Scenes as source code

◇ ◇ ◇ ◇

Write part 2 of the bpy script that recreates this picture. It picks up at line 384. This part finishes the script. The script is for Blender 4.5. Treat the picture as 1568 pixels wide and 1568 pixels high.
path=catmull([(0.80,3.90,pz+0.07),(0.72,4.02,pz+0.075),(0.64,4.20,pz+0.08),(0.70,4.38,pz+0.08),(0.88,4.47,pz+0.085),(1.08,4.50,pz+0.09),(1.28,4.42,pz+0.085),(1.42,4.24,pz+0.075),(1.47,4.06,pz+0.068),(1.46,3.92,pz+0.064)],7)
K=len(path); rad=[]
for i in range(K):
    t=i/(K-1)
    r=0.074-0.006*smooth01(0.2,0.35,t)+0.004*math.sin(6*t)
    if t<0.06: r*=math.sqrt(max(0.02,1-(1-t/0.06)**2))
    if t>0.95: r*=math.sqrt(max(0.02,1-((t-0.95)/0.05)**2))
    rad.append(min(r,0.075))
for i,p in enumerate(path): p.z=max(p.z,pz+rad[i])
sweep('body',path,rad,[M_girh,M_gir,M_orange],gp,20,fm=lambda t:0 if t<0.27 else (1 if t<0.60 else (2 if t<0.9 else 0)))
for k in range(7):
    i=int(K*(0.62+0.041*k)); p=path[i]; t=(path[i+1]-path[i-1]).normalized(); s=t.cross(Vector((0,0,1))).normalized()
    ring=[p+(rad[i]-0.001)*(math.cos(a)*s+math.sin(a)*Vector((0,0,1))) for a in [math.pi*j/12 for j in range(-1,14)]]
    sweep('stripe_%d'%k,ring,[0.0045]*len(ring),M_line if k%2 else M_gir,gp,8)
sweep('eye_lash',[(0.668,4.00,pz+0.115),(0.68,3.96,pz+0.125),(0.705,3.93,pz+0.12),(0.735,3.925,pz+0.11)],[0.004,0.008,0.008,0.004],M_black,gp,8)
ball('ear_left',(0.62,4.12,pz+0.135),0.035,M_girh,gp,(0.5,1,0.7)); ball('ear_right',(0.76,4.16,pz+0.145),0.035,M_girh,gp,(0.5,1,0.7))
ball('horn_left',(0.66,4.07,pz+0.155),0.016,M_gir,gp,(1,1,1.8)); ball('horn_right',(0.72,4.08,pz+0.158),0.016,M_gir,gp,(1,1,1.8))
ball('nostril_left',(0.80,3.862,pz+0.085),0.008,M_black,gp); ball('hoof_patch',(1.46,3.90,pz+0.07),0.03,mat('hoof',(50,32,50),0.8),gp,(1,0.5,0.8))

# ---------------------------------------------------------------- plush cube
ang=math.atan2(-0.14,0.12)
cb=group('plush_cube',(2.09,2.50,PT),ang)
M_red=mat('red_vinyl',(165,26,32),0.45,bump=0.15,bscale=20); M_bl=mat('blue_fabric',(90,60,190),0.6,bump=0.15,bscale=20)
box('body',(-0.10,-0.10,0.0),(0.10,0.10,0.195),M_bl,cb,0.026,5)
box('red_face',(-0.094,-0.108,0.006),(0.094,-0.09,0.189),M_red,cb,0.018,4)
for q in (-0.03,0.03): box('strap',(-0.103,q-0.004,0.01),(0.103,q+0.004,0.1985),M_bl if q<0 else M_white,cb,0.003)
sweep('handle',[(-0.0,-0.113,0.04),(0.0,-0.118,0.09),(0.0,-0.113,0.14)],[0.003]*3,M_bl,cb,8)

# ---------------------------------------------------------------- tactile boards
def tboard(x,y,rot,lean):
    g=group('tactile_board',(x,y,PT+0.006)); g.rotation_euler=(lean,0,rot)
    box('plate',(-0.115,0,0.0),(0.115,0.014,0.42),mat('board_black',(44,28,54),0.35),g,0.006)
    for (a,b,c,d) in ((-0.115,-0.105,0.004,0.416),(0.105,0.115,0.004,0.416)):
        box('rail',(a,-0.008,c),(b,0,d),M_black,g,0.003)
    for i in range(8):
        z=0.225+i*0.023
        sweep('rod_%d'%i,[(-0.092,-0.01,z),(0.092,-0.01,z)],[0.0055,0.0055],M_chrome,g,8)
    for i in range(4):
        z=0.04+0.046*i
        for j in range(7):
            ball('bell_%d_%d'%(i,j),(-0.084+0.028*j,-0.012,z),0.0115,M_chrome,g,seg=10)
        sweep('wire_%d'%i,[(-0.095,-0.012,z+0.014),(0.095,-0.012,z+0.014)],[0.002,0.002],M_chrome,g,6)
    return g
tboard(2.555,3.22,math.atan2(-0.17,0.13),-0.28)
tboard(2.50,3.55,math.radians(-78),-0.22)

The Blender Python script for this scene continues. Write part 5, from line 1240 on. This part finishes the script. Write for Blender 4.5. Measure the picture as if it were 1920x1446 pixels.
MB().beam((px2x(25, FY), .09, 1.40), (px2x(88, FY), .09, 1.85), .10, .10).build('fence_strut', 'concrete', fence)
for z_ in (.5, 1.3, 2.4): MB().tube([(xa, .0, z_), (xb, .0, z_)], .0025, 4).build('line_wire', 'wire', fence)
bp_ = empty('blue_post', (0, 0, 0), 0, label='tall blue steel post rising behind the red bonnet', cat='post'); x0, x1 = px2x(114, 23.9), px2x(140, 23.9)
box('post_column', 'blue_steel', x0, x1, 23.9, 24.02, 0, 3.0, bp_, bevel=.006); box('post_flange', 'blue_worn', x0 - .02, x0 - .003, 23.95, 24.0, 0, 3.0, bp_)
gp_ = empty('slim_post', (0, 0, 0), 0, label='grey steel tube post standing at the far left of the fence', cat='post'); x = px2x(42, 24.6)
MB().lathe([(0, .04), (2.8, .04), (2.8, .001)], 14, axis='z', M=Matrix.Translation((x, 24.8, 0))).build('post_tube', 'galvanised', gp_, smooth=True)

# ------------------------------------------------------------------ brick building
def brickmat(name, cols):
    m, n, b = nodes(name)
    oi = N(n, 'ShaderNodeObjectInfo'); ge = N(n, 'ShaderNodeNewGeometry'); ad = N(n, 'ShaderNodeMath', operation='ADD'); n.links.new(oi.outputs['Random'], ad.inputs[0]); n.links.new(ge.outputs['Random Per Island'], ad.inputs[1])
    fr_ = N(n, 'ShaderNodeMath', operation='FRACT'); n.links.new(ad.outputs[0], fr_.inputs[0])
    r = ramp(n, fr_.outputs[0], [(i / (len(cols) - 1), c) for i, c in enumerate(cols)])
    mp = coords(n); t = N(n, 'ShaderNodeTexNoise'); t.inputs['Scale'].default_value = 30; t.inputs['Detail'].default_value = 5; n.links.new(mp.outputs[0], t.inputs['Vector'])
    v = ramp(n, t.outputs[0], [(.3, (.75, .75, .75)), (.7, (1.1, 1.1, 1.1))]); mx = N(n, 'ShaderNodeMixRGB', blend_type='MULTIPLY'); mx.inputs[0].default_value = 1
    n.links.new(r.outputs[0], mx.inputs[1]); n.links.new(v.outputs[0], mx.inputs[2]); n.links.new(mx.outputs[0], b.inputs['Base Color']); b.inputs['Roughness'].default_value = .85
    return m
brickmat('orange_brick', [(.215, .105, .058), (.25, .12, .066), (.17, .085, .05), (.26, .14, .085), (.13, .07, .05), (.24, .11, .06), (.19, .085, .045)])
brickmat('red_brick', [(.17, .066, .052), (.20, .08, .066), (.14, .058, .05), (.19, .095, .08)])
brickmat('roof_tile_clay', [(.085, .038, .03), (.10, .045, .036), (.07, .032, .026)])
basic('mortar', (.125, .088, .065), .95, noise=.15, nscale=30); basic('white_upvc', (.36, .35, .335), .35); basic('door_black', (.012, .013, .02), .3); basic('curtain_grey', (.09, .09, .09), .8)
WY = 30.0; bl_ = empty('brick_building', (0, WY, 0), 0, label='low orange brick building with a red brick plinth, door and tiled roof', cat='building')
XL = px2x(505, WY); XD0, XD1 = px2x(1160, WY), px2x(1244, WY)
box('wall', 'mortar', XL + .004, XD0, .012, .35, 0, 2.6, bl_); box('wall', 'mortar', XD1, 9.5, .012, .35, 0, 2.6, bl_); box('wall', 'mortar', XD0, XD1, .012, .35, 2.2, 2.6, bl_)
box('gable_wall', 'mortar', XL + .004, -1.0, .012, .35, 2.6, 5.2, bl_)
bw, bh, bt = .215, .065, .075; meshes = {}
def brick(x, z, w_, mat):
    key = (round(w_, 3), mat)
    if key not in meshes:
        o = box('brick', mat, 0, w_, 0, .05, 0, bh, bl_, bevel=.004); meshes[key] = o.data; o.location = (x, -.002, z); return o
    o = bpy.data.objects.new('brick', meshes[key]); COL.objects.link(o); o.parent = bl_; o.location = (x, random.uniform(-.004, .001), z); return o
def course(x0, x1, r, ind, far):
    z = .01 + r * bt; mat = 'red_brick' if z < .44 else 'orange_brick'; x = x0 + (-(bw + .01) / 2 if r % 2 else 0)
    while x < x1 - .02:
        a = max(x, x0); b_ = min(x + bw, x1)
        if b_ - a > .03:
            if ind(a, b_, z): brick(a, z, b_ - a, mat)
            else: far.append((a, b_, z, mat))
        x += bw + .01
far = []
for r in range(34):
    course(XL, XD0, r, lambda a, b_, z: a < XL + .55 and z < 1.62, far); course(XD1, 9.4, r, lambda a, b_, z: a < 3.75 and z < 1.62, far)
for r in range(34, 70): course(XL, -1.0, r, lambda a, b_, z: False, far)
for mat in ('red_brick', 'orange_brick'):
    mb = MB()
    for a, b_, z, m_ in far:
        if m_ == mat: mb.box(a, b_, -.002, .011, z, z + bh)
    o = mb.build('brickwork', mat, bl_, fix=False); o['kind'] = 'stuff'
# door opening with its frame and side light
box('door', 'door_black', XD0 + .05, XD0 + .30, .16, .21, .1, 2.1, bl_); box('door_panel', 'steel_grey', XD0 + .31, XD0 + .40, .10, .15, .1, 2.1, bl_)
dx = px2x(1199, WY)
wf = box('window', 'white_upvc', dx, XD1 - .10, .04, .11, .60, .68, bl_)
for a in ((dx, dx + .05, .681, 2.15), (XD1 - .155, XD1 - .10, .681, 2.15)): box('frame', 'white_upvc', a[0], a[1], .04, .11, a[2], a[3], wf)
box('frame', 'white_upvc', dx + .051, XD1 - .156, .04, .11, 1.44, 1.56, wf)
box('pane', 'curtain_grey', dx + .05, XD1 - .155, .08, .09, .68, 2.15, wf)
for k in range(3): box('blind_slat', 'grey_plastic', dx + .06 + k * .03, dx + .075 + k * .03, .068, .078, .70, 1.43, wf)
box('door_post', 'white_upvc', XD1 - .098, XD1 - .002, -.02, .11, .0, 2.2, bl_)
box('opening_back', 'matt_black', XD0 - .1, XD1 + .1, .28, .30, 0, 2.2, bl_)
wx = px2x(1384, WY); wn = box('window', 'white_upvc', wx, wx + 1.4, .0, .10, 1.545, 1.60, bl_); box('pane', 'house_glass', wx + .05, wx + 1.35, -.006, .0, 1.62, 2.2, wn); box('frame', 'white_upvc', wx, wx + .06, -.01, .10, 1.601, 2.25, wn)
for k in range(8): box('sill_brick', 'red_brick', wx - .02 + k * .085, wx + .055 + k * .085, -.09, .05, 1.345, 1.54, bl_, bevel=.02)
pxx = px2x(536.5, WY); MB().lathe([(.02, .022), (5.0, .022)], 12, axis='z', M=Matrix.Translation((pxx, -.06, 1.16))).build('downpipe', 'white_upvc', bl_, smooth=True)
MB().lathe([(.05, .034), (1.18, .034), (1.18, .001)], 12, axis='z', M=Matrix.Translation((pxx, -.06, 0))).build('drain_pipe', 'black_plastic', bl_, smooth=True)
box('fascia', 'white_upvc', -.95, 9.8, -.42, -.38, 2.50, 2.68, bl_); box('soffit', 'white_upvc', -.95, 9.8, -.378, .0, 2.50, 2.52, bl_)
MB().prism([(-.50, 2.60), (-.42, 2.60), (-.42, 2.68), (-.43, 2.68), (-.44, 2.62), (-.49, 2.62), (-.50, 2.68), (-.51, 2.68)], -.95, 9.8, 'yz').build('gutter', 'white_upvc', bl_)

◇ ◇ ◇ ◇

> _REQUIREMENTS_:
Across the records above, count the lines holding "part" and reply with that number alone.

> _RESULT_:
2